DATA BLOCK:

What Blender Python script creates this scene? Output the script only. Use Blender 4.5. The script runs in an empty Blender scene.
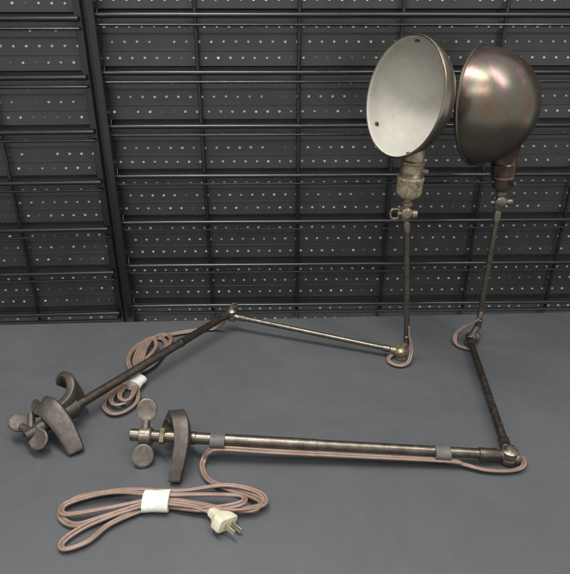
import bpy, bmesh, math, random
from mathutils import Vector, Matrix
random.seed(4)
scene=bpy.context.scene
V=Vector
# ------------------------------------------------------------ materials
def newmat(name):
    m=bpy.data.materials.new(name); m.use_nodes=True
    nt=m.node_tree; b=nt.nodes["Principled BSDF"]
    return m,nt,b
def ramp(nt,fac,stops):
    r=nt.nodes.new("ShaderNodeValToRGB"); nt.links.new(fac,r.inputs[0])
    e=r.color_ramp.elements
    while len(e)<len(stops): e.new(.5)
    for k,(p,c) in enumerate(stops):
        e[k].position=p; e[k].color=(*c,1)
    return r.outputs[0]
def noise(nt,scale,detail=6,rough=.6,vec=None,dist=0):
    n=nt.nodes.new("ShaderNodeTexNoise"); n.inputs["Scale"].default_value=scale
    n.inputs["Detail"].default_value=detail; n.inputs["Roughness"].default_value=rough
    n.inputs["Distortion"].default_value=dist
    if vec is None:
        tc=nt.nodes.new("ShaderNodeTexCoord"); vec=tc.outputs["Object"]
    nt.links.new(vec,n.inputs["Vector"]); return n.outputs["Fac"]
def bump(nt,b,h,strength,dist):
    n=nt.nodes.new("ShaderNodeBump"); n.inputs["Strength"].default_value=strength
    n.inputs["Distance"].default_value=dist
    nt.links.new(h,n.inputs["Height"]); nt.links.new(n.outputs[0],b.inputs["Normal"])
def rr(nt,b,fac,lo,hi):
    m=nt.nodes.new("ShaderNodeMapRange"); nt.links.new(fac,m.inputs[0])
    m.inputs[1].default_value=.3; m.inputs[2].default_value=.7
    m.inputs[3].default_value=lo; m.inputs[4].default_value=hi
    nt.links.new(m.outputs[0],b.inputs["Roughness"])
def mottled(name,c,metal,rlo,rhi,scale,bs=.2,bd=.0004,pos=(.3,.5,.7)):
    m,nt,b=newmat(name)
    f=noise(nt,scale,10,.75)
    nt.links.new(ramp(nt,f,list(zip(pos,c))),b.inputs["Base Color"])
    b.inputs["Metallic"].default_value=metal
    rr(nt,b,noise(nt,scale*2.3,5),rlo,rhi)
    bump(nt,b,noise(nt,scale*6,4),bs,bd)
    return m
M_steel=mottled("aged_steel",[(.075,.062,.050),(.140,.120,.098),(.205,.18,.15)],.88,.24,.42,60,.14,.0003,pos=(.3,.5,.7))
M_bronze=mottled("dark_bronze",[(.042,.034,.028),(.072,.059,.048),(.11,.093,.077)],.82,.28,.46,65,.2)
M_pit=mottled("pitted_black_steel",[(.024,.020,.017),(.060,.050,.041),(.16,.135,.11)],.75,.32,.6,120,.5,pos=(.38,.55,.74))
M_brass=mottled("tarnished_brass",[(.16,.125,.075),(.27,.225,.145),(.40,.345,.235)],.8,.3,.5,70)
M_iron=mottled("cast_iron",[(.045,.037,.031),(.068,.057,.048),(.10,.086,.074)],.6,.36,.55,70,.6,.0006)
M_nickel=mottled("worn_nickel",[(.11,.093,.074),(.18,.156,.128),(.27,.24,.20)],.85,.27,.46,70)
M_crackle=mottled("crackled_shell",[(.14,.10,.055),(.33,.28,.175),(.48,.43,.31)],.35,.36,.55,130,.4,pos=(.38,.47,.62))
M_shell=mottled("tan_brass_shell",[(.15,.115,.07),(.25,.205,.14),(.36,.31,.225)],.75,.32,.5,70,.2)
M_tape=mottled("grey_tape",[(.060,.057,.053),(.082,.079,.074),(.105,.10,.095)],0,.5,.7,60)
M_paper=mottled("white_paper",[(.42,.40,.35),(.56,.54,.49),(.66,.64,.60)],0,.6,.8,40,.7,.0015)
M_plug=mottled("yellowed_plastic",[(.44,.38,.25),(.55,.51,.38),(.63,.60,.48)],0,.35,.5,60)
M_prong=mottled("plug_metal",[(.25,.22,.15),(.45,.4,.3),(.6,.56,.45)],.9,.25,.45,60)
M_cord=mottled("brown_cord",[(.125,.078,.058),(.185,.122,.093),(.25,.175,.138)],0,.28,.42,30,.05)
def shade_outer(name,cols,pos,rlo,rhi):
    m,nt,b=newmat(name)
    tc=nt.nodes.new("ShaderNodeTexCoord"); mp=nt.nodes.new("ShaderNodeMapping")
    nt.links.new(tc.outputs["Object"],mp.inputs["Vector"]); mp.inputs["Scale"].default_value=(2.6,2.6,.7)
    f=noise(nt,7,10,.66,mp.outputs[0],1.0)
    nt.links.new(ramp(nt,f,list(zip(pos,cols))),b.inputs["Base Color"])
    b.inputs["Metallic"].default_value=.9
    rr(nt,b,noise(nt,34,9,.75),rlo,rhi)
    bump(nt,b,noise(nt,240,4),.12,.0003)
    return m
M_shadeB=shade_outer("tinted_bronze_shade",[(.060,.040,.032),(.150,.100,.078),(.115,.125,.085),(.165,.100,.105),(.23,.18,.125)],(.30,.43,.50,.57,.70),.22,.40)
M_shadeA=shade_outer("worn_bronze_shade",[(.07,.055,.040),(.14,.115,.088),(.20,.17,.13),(.3,.265,.21)],(.3,.46,.56,.72),.25,.4)
# reflector lining
m,nt,b=newmat("cream_reflector"); M_ref=m
f=noise(nt,26,10,.78,None,.5)
nt.links.new(ramp(nt,f,[(.28,(.25,.232,.19)),(.42,(.33,.312,.265)),(.6,(.37,.353,.305)),(.75,(.405,.39,.34))]),b.inputs["Base Color"])
rr(nt,b,noise(nt,40,6),.5,.7)
bump(nt,b,noise(nt,300,3),.2,.0003)
# table
m,nt,b=newmat("charcoal_table_vinyl"); M_table=m
f=noise(nt,3.2,10,.72,None,.6)
base=ramp(nt,f,[(.3,(.055,.0575,.0615)),(.52,(.064,.0668,.0712)),(.72,(.075,.078,.083))])
f2=noise(nt,330,2,.5)
spk=ramp(nt,f2,[(.0,(0,0,0)),(.715,(0,0,0)),(.78,(.4,.4,.4))])
mx=nt.nodes.new("ShaderNodeMix"); mx.data_type='RGBA'
nt.links.new(spk,mx.inputs["Factor"]); nt.links.new(base,mx.inputs["A"]); mx.inputs["B"].default_value=(.25,.25,.24,1)
nt.links.new(mx.outputs["Result"],b.inputs["Base Color"])
rr(nt,b,noise(nt,9,10,.78,None,1),.42,.62)
bump(nt,b,noise(nt,600,4),.45,.0005)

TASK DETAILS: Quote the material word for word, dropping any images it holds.

SOLUTION TO THIS TASK:
What Blender Python script creates this scene? Output the script only. Use Blender 4.5. The script runs in an empty Blender scene.
import bpy, bmesh, math, random
from mathutils import Vector, Matrix
random.seed(4)
scene=bpy.context.scene
V=Vector
# ------------------------------------------------------------ materials
def newmat(name):
    m=bpy.data.materials.new(name); m.use_nodes=True
    nt=m.node_tree; b=nt.nodes["Principled BSDF"]
    return m,nt,b
def ramp(nt,fac,stops):
    r=nt.nodes.new("ShaderNodeValToRGB"); nt.links.new(fac,r.inputs[0])
    e=r.color_ramp.elements
    while len(e)<len(stops): e.new(.5)
    for k,(p,c) in enumerate(stops):
        e[k].position=p; e[k].color=(*c,1)
    return r.outputs[0]
def noise(nt,scale,detail=6,rough=.6,vec=None,dist=0):
    n=nt.nodes.new("ShaderNodeTexNoise"); n.inputs["Scale"].default_value=scale
    n.inputs["Detail"].default_value=detail; n.inputs["Roughness"].default_value=rough
    n.inputs["Distortion"].default_value=dist
    if vec is None:
        tc=nt.nodes.new("ShaderNodeTexCoord"); vec=tc.outputs["Object"]
    nt.links.new(vec,n.inputs["Vector"]); return n.outputs["Fac"]
def bump(nt,b,h,strength,dist):
    n=nt.nodes.new("ShaderNodeBump"); n.inputs["Strength"].default_value=strength
    n.inputs["Distance"].default_value=dist
    nt.links.new(h,n.inputs["Height"]); nt.links.new(n.outputs[0],b.inputs["Normal"])
def rr(nt,b,fac,lo,hi):
    m=nt.nodes.new("ShaderNodeMapRange"); nt.links.new(fac,m.inputs[0])
    m.inputs[1].default_value=.3; m.inputs[2].default_value=.7
    m.inputs[3].default_value=lo; m.inputs[4].default_value=hi
    nt.links.new(m.outputs[0],b.inputs["Roughness"])
def mottled(name,c,metal,rlo,rhi,scale,bs=.2,bd=.0004,pos=(.3,.5,.7)):
    m,nt,b=newmat(name)
    f=noise(nt,scale,10,.75)
    nt.links.new(ramp(nt,f,list(zip(pos,c))),b.inputs["Base Color"])
    b.inputs["Metallic"].default_value=metal
    rr(nt,b,noise(nt,scale*2.3,5),rlo,rhi)
    bump(nt,b,noise(nt,scale*6,4),bs,bd)
    return m
M_steel=mottled("aged_steel",[(.075,.062,.050),(.140,.120,.098),(.205,.18,.15)],.88,.24,.42,60,.14,.0003,pos=(.3,.5,.7))
M_bronze=mottled("dark_bronze",[(.042,.034,.028),(.072,.059,.048),(.11,.093,.077)],.82,.28,.46,65,.2)
M_pit=mottled("pitted_black_steel",[(.024,.020,.017),(.060,.050,.041),(.16,.135,.11)],.75,.32,.6,120,.5,pos=(.38,.55,.74))
M_brass=mottled("tarnished_brass",[(.16,.125,.075),(.27,.225,.145),(.40,.345,.235)],.8,.3,.5,70)
M_iron=mottled("cast_iron",[(.045,.037,.031),(.068,.057,.048),(.10,.086,.074)],.6,.36,.55,70,.6,.0006)
M_nickel=mottled("worn_nickel",[(.11,.093,.074),(.18,.156,.128),(.27,.24,.20)],.85,.27,.46,70)
M_crackle=mottled("crackled_shell",[(.14,.10,.055),(.33,.28,.175),(.48,.43,.31)],.35,.36,.55,130,.4,pos=(.38,.47,.62))
M_shell=mottled("tan_brass_shell",[(.15,.115,.07),(.25,.205,.14),(.36,.31,.225)],.75,.32,.5,70,.2)
M_tape=mottled("grey_tape",[(.060,.057,.053),(.082,.079,.074),(.105,.10,.095)],0,.5,.7,60)
M_paper=mottled("white_paper",[(.42,.40,.35),(.56,.54,.49),(.66,.64,.60)],0,.6,.8,40,.7,.0015)
M_plug=mottled("yellowed_plastic",[(.44,.38,.25),(.55,.51,.38),(.63,.60,.48)],0,.35,.5,60)
M_prong=mottled("plug_metal",[(.25,.22,.15),(.45,.4,.3),(.6,.56,.45)],.9,.25,.45,60)
M_cord=mottled("brown_cord",[(.125,.078,.058),(.185,.122,.093),(.25,.175,.138)],0,.28,.42,30,.05)
def shade_outer(name,cols,pos,rlo,rhi):
    m,nt,b=newmat(name)
    tc=nt.nodes.new("ShaderNodeTexCoord"); mp=nt.nodes.new("ShaderNodeMapping")
    nt.links.new(tc.outputs["Object"],mp.inputs["Vector"]); mp.inputs["Scale"].default_value=(2.6,2.6,.7)
    f=noise(nt,7,10,.66,mp.outputs[0],1.0)
    nt.links.new(ramp(nt,f,list(zip(pos,cols))),b.inputs["Base Color"])
    b.inputs["Metallic"].default_value=.9
    rr(nt,b,noise(nt,34,9,.75),rlo,rhi)
    bump(nt,b,noise(nt,240,4),.12,.0003)
    return m
M_shadeB=shade_outer("tinted_bronze_shade",[(.060,.040,.032),(.150,.100,.078),(.115,.125,.085),(.165,.100,.105),(.23,.18,.125)],(.30,.43,.50,.57,.70),.22,.40)
M_shadeA=shade_outer("worn_bronze_shade",[(.07,.055,.040),(.14,.115,.088),(.20,.17,.13),(.3,.265,.21)],(.3,.46,.56,.72),.25,.4)
# reflector lining
m,nt,b=newmat("cream_reflector"); M_ref=m
f=noise(nt,26,10,.78,None,.5)
nt.links.new(ramp(nt,f,[(.28,(.25,.232,.19)),(.42,(.33,.312,.265)),(.6,(.37,.353,.305)),(.75,(.405,.39,.34))]),b.inputs["Base Color"])
rr(nt,b,noise(nt,40,6),.5,.7)
bump(nt,b,noise(nt,300,3),.2,.0003)
# table
m,nt,b=newmat("charcoal_table_vinyl"); M_table=m
f=noise(nt,3.2,10,.72,None,.6)
base=ramp(nt,f,[(.3,(.055,.0575,.0615)),(.52,(.064,.0668,.0712)),(.72,(.075,.078,.083))])
f2=noise(nt,330,2,.5)
spk=ramp(nt,f2,[(.0,(0,0,0)),(.715,(0,0,0)),(.78,(.4,.4,.4))])
mx=nt.nodes.new("ShaderNodeMix"); mx.data_type='RGBA'
nt.links.new(spk,mx.inputs["Factor"]); nt.links.new(base,mx.inputs["A"]); mx.inputs["B"].default_value=(.25,.25,.24,1)
nt.links.new(mx.outputs["Result"],b.inputs["Base Color"])
rr(nt,b,noise(nt,9,10,.78,None,1),.42,.62)
bump(nt,b,noise(nt,600,4),.45,.0005)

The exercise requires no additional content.